> **What is needed**
Look through the entries below and count the lines with the word "objects" in them; give only the number.

++++ Extracted entries

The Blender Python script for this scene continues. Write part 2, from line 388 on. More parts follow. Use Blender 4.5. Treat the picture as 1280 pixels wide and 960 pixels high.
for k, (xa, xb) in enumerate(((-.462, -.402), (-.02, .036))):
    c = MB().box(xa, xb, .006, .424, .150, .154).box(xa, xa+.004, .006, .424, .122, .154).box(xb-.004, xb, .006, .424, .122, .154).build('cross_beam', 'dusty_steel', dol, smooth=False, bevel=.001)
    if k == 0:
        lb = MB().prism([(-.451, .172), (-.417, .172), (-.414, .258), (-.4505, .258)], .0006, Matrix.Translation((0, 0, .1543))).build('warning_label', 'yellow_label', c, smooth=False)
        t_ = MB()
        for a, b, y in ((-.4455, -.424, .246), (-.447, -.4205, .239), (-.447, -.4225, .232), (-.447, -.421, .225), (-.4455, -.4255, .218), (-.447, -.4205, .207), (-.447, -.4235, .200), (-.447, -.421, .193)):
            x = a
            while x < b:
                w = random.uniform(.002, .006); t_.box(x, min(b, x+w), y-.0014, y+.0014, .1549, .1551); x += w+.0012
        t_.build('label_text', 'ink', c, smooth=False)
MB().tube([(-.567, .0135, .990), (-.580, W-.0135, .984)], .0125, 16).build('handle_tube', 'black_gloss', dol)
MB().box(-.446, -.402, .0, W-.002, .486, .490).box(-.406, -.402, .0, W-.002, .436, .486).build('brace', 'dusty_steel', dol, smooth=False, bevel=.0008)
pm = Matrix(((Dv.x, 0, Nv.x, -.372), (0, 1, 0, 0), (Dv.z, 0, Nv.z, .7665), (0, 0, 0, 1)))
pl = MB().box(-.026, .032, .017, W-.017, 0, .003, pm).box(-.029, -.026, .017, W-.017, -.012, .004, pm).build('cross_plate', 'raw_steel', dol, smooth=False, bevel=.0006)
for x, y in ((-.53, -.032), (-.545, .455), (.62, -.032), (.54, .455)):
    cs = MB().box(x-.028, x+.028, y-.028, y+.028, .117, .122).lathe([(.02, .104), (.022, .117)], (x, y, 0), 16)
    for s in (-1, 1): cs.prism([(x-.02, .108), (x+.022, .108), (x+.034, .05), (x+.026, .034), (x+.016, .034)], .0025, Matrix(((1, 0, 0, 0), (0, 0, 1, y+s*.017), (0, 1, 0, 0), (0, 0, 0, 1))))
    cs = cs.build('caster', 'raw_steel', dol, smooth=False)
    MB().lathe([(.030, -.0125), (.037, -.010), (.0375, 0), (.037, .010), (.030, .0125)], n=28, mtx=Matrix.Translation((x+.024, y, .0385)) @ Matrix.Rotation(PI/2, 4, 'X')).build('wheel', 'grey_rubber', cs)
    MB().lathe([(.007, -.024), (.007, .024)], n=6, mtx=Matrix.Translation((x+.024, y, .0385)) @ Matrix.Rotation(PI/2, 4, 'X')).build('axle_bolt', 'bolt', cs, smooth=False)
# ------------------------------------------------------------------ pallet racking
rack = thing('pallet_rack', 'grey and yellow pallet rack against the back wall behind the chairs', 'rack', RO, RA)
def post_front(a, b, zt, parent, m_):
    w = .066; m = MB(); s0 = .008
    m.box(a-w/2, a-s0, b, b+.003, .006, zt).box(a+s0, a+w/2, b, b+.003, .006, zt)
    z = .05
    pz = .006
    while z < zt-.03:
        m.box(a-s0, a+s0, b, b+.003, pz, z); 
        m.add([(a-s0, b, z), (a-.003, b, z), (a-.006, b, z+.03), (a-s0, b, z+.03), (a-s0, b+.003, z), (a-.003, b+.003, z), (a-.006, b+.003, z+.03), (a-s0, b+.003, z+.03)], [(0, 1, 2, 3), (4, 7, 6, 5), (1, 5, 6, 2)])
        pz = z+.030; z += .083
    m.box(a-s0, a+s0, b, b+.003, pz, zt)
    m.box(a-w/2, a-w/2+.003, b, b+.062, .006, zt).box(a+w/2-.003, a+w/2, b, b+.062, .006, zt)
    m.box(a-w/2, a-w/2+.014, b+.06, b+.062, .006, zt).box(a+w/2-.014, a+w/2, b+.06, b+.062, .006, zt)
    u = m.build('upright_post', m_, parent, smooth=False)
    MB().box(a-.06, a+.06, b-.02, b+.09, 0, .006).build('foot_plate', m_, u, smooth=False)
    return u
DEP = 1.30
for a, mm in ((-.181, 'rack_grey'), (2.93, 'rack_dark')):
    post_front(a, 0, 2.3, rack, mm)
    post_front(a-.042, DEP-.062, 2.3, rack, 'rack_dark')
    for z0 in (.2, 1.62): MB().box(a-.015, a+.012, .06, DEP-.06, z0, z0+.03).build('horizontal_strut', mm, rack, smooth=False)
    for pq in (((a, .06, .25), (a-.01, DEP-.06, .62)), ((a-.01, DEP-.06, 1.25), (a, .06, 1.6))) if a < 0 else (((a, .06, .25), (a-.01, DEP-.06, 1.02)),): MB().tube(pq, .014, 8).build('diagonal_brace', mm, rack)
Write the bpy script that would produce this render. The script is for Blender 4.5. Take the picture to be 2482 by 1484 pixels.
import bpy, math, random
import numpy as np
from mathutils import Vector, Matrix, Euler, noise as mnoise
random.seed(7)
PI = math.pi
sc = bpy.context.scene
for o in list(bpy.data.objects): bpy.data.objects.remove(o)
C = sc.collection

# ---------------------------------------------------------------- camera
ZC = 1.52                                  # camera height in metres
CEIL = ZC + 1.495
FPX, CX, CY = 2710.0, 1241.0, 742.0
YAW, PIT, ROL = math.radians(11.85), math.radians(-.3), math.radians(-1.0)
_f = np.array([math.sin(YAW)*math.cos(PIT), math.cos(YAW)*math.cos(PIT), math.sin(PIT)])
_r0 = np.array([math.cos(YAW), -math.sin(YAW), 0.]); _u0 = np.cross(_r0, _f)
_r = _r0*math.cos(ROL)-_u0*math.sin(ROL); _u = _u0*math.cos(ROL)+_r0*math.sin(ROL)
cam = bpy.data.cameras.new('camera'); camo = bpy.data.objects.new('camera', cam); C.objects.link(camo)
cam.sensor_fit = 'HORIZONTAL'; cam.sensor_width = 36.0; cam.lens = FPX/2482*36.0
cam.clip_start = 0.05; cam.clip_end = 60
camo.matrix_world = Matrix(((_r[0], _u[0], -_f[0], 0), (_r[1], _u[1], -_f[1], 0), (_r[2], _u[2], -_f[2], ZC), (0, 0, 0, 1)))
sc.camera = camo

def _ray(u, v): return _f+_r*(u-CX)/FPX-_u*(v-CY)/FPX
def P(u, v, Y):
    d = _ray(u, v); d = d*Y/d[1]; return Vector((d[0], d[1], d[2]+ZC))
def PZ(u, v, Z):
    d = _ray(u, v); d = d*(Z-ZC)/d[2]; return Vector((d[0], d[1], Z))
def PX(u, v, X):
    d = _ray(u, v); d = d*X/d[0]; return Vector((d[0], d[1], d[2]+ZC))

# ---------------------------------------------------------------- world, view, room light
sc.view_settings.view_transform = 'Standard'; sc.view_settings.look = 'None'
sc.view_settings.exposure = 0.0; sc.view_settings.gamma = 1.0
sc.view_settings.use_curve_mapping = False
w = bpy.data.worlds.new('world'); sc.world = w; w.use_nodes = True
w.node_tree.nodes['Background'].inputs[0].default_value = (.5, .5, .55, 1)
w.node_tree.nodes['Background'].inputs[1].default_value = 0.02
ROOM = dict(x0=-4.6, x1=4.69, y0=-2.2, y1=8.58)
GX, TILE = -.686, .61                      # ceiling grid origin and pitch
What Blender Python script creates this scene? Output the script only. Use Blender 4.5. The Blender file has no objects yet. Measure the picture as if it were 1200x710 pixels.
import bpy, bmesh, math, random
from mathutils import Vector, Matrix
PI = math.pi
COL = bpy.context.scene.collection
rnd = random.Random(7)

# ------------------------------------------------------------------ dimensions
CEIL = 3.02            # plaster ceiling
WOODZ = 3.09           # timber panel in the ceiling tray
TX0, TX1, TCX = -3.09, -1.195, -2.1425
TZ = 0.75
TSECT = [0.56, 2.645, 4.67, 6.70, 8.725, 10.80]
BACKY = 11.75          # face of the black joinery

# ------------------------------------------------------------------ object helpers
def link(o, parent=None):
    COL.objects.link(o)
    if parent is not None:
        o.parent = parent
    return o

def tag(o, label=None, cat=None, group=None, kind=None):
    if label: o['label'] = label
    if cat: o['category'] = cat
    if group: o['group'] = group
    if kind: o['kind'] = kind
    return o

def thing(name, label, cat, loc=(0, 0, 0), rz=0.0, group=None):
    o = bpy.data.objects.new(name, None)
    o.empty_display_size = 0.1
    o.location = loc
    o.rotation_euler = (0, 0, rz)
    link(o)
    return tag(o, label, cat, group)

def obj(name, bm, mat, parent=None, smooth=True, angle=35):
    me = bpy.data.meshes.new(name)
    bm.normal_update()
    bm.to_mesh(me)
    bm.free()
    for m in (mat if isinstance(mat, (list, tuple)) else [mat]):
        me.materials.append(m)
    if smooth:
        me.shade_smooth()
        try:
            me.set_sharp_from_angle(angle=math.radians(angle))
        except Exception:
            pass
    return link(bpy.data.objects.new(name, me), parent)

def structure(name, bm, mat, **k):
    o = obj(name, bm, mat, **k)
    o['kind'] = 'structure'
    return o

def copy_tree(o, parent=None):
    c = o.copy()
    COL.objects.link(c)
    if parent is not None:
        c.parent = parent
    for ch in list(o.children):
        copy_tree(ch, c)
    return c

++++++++

> **Task solution**
7